• [Required task]: Copy the data exactly as it appears, and do not include any pictures.
## begin
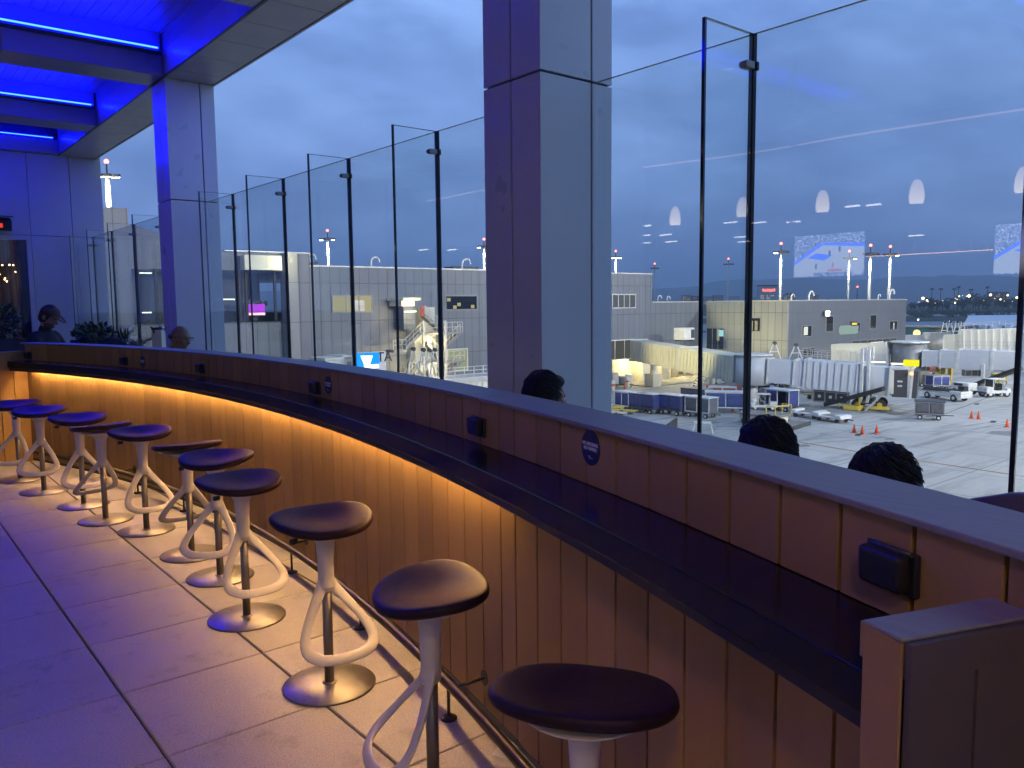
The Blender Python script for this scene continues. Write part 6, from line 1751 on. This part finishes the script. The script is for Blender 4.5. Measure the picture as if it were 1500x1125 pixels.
# ------------------------------------------------------------------ far distance
def far(px, py, d): return at_d(px, py, d)
ridge = [(-700, 428), (-300, 424), (200, 428), (600, 424), (880, 424), (962, 422.5), (997, 421), (1023, 419), (1037, 414), (1057, 411), (1089, 409), (1107, 410), (1187, 406.5), (1233, 410), (1277, 409.5), (1290, 408), (1318, 405), (1346, 404.5), (1363, 406), (1385, 402.4), (1416, 404), (1451, 403), (1493, 406), (1600, 402), (1800, 407), (2200, 410)]
mb = MB(); cols = []
rp = []
for (a, b) in zip(ridge, ridge[1:]):
    n = max(1, int((b[0]-a[0])/6))
    for i in range(n):
        t = i/n; rp.append((a[0]+(b[0]-a[0])*t, a[1]+(b[1]-a[1])*t))
rows = 9
for i, (px, py) in enumerate(rp):
    top = far(px, py+.5*noise.noise((px*.06, 1.3, 0)), 9000.)
    u = Vector((top.x, top.y, 0)).normalized()
    for k in range(rows):
        f = k/(rows-1)*2-1
        w = max(0, 1-abs(f))**1.15
        h = A-2+(top.z-A+2)*w+(140*noise.noise((px*.02, f*2.5, 4))*w*(1-w)*2)
        base = Vector((top.x, top.y, 0))+u*(2600*f)
        mb.v.append((base.x, base.y, h))
for i in range(len(rp)-1):
    for k in range(rows-1):
        a = i*rows+k; mb.f.append([a, a+1, a+rows+1, a+rows]); mb.sm.append(True)
M['hill'] = mat('chaparral_hill', (.055, .06, .045), .95, var=.35, scale=.0015)
structure(mb.build('mountains', M['hill']))

# tree belt across the field: reads as one dark mass
rnd = random.Random(21)
tl = MB()
def crown(mb, c, r, h, n, rnd, s):
    for _ in range(n):
        while True:
            d = Vector((rnd.uniform(-1, 1), rnd.uniform(-1, 1), rnd.uniform(-1, 1)))
            if d.length < 1: break
        k = .75+.5*noise.noise((d.x*1.5+c[0], d.y*1.5, d.z*1.5))
        p = Vector(c)+Vector((d.x*r*k, d.y*r*k, d.z*h*k))
        a = Vector((rnd.uniform(-1, 1), rnd.uniform(-1, 1), rnd.uniform(-1, 1))).normalized()*s*rnd.uniform(.6, 1.3); b = a.orthogonal().normalized()*s*rnd.uniform(.5, 1.1)
        mb.add([p-a, p+b*.8, p+a, p-b*.8], [(0, 1, 2, 3)])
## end
• [Written solution]:
The Blender Python script for this scene continues. Write part 6, from line 1751 on. This part finishes the script. The script is for Blender 4.5. Measure the picture as if it were 1500x1125 pixels.
# ------------------------------------------------------------------ far distance
def far(px, py, d): return at_d(px, py, d)
ridge = [(-700, 428), (-300, 424), (200, 428), (600, 424), (880, 424), (962, 422.5), (997, 421), (1023, 419), (1037, 414), (1057, 411), (1089, 409), (1107, 410), (1187, 406.5), (1233, 410), (1277, 409.5), (1290, 408), (1318, 405), (1346, 404.5), (1363, 406), (1385, 402.4), (1416, 404), (1451, 403), (1493, 406), (1600, 402), (1800, 407), (2200, 410)]
mb = MB(); cols = []
rp = []
for (a, b) in zip(ridge, ridge[1:]):
    n = max(1, int((b[0]-a[0])/6))
    for i in range(n):
        t = i/n; rp.append((a[0]+(b[0]-a[0])*t, a[1]+(b[1]-a[1])*t))
rows = 9
for i, (px, py) in enumerate(rp):
    top = far(px, py+.5*noise.noise((px*.06, 1.3, 0)), 9000.)
    u = Vector((top.x, top.y, 0)).normalized()
    for k in range(rows):
        f = k/(rows-1)*2-1
        w = max(0, 1-abs(f))**1.15
        h = A-2+(top.z-A+2)*w+(140*noise.noise((px*.02, f*2.5, 4))*w*(1-w)*2)
        base = Vector((top.x, top.y, 0))+u*(2600*f)
        mb.v.append((base.x, base.y, h))
for i in range(len(rp)-1):
    for k in range(rows-1):
        a = i*rows+k; mb.f.append([a, a+1, a+rows+1, a+rows]); mb.sm.append(True)
M['hill'] = mat('chaparral_hill', (.055, .06, .045), .95, var=.35, scale=.0015)
structure(mb.build('mountains', M['hill']))

# tree belt across the field: reads as one dark mass
rnd = random.Random(21)
tl = MB()
def crown(mb, c, r, h, n, rnd, s):
    for _ in range(n):
        while True:
            d = Vector((rnd.uniform(-1, 1), rnd.uniform(-1, 1), rnd.uniform(-1, 1)))
            if d.length < 1: break
        k = .75+.5*noise.noise((d.x*1.5+c[0], d.y*1.5, d.z*1.5))
        p = Vector(c)+Vector((d.x*r*k, d.y*r*k, d.z*h*k))
        a = Vector((rnd.uniform(-1, 1), rnd.uniform(-1, 1), rnd.uniform(-1, 1))).normalized()*s*rnd.uniform(.6, 1.3); b = a.orthogonal().normalized()*s*rnd.uniform(.5, 1.1)
        mb.add([p-a, p+b*.8, p+a, p-b*.8], [(0, 1, 2, 3)])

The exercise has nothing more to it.